La vittoria di Schlein, al netto di un’innegabile apertura ad una nuova stagione, è stata “benedetta” da molti notabili dem. Il cambiamento è solo di facciata? Che ruolo si aspetta per i vari Franceschini, Boccia o Orlando?
Questo dipende dalla nuova segretaria. Credo che sia consapevole delle grandi aspettative di rinnovamento che i suoi elettori ripongono in lei e in tutto il PD.
Lei “vive” il Pd da Bruxelles. La scelta di Schlein è quella giusta per rilanciare anche in Europa il fronte dei socialisti?

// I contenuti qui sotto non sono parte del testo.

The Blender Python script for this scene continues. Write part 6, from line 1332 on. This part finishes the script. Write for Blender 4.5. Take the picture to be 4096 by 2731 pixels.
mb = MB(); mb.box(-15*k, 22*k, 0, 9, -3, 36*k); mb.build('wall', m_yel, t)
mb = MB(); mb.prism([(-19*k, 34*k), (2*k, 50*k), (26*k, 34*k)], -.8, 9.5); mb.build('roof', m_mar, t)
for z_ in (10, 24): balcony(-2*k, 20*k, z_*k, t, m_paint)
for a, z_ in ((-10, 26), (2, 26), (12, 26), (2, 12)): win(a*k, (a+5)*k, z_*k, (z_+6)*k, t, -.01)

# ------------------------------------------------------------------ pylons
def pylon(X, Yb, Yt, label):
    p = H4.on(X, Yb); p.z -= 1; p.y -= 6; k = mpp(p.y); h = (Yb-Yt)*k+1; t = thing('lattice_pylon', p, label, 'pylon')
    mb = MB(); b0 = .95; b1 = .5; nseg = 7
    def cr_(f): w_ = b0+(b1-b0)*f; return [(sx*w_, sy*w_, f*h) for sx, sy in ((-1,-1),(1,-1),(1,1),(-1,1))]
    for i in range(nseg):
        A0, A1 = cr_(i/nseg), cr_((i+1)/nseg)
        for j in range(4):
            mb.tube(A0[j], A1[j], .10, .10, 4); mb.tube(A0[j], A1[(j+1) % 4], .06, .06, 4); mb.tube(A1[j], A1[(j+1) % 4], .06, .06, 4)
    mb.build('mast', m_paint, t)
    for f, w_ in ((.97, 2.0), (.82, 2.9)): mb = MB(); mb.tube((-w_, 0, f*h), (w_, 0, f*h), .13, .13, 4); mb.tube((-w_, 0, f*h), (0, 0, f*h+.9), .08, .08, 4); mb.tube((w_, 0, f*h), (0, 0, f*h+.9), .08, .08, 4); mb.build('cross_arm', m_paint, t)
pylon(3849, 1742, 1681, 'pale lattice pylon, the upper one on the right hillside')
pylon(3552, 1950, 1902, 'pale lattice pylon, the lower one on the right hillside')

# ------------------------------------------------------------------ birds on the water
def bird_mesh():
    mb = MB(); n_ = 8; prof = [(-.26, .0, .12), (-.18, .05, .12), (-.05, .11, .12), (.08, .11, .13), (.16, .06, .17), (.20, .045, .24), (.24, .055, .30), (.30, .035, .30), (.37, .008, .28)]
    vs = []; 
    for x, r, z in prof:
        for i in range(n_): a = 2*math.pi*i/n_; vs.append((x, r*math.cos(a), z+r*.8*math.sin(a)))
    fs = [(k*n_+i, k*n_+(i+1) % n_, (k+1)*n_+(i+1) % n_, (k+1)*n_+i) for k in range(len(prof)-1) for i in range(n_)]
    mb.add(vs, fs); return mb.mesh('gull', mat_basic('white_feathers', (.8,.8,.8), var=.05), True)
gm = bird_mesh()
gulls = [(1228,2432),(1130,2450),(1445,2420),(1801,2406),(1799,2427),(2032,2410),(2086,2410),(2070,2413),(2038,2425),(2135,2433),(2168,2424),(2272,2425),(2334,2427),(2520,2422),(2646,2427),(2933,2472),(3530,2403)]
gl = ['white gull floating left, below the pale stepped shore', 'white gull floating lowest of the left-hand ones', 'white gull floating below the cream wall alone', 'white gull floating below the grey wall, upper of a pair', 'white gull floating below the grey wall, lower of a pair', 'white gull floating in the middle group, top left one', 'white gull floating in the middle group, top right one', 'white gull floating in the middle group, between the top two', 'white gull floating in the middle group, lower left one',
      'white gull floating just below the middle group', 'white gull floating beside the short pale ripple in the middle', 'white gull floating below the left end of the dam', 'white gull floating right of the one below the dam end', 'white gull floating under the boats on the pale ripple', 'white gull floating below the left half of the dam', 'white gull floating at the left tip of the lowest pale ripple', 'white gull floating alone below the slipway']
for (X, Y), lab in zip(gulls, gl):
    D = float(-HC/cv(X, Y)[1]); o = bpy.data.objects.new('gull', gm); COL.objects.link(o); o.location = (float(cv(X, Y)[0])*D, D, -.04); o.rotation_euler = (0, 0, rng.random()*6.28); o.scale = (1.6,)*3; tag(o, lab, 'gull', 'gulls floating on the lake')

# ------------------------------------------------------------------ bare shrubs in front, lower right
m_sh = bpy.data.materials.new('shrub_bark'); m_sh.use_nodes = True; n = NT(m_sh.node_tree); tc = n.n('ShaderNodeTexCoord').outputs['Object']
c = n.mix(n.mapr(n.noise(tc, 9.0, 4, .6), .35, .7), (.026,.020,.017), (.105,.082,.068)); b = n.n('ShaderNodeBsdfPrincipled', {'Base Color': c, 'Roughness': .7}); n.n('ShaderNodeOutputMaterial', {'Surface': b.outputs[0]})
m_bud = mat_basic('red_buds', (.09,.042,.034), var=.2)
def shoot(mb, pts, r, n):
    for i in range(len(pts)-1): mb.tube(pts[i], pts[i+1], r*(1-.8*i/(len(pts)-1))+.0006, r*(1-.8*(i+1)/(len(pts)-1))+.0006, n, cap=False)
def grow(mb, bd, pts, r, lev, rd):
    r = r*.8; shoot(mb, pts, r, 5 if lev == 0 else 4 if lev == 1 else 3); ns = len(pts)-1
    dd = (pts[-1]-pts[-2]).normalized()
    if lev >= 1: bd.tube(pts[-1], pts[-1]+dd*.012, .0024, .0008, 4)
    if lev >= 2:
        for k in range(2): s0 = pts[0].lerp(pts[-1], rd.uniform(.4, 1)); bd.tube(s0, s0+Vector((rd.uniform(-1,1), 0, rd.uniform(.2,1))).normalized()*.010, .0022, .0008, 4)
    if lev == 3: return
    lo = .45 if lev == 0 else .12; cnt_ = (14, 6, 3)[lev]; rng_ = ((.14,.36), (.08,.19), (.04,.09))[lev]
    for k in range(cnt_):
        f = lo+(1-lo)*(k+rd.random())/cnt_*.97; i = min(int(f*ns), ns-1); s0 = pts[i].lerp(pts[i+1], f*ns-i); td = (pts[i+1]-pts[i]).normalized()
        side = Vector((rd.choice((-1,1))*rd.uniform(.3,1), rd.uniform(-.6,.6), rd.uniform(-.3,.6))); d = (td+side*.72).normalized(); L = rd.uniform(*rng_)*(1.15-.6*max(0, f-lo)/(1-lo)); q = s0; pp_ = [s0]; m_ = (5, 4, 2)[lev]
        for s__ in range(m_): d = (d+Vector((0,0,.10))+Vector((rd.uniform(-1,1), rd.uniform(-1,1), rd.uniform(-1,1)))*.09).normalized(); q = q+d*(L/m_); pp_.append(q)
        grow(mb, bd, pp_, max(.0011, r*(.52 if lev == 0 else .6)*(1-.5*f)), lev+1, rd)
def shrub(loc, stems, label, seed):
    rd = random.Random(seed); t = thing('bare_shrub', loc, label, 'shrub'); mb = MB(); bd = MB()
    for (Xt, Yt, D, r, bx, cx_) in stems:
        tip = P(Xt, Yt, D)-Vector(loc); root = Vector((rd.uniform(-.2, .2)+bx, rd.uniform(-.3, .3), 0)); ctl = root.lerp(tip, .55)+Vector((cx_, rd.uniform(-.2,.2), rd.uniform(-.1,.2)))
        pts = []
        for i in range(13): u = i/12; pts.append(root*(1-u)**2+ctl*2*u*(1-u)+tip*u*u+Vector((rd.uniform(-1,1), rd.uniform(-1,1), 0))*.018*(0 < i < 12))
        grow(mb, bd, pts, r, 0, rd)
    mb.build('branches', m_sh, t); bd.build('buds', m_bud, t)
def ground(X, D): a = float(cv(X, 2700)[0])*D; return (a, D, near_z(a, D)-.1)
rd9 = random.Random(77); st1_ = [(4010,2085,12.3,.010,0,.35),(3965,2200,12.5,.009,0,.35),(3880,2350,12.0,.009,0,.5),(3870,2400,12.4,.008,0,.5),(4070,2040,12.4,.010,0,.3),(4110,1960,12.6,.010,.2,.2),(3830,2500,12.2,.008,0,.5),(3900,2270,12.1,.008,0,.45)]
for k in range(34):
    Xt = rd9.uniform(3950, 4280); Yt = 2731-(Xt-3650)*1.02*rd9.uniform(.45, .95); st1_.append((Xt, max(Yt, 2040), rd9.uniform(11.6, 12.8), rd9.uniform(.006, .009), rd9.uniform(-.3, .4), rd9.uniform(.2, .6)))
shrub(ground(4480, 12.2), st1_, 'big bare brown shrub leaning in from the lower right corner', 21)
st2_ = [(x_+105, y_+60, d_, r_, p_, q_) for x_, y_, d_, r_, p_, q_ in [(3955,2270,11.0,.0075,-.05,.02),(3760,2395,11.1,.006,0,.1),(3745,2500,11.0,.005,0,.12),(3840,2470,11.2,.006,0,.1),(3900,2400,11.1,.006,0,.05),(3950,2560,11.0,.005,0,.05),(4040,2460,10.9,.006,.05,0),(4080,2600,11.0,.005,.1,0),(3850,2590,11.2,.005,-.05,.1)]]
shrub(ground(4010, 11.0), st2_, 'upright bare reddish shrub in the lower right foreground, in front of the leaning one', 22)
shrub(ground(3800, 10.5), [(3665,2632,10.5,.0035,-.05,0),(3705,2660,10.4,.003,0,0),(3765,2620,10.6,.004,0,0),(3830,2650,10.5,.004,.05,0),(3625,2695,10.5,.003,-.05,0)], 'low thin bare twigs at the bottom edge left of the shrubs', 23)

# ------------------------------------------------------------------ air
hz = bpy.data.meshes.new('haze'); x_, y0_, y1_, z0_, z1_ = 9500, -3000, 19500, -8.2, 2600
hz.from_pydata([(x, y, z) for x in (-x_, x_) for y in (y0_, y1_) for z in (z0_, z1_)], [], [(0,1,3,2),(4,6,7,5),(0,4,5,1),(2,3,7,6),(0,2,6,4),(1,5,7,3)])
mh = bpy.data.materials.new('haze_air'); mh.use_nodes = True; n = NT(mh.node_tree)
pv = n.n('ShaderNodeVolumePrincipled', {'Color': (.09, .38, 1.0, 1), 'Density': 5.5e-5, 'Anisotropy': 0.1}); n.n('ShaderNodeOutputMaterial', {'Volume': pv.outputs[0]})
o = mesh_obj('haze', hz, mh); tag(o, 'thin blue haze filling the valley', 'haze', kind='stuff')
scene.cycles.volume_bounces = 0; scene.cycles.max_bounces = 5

Le europee dell’anno prossimo saranno molto delicate. Il gruppo dei liberali, Renew, accuserà il colpo del ridimensionamento della sua componente più progressista e riformista, con la scomparsa di Ciudadanos in Spagna e il calo del partito di Macron, mentre il partito popolare è spaccato tra chi guarda sempre più a destra chi è più moderato. I socialisti e democratici saranno quindi cruciali come ago della bilancia, nel saper aggregare tutte le forze europeiste, arginare la deriva a destra di liberali e popolari, per evitare che possa crearsi una maggioranza conservatrice.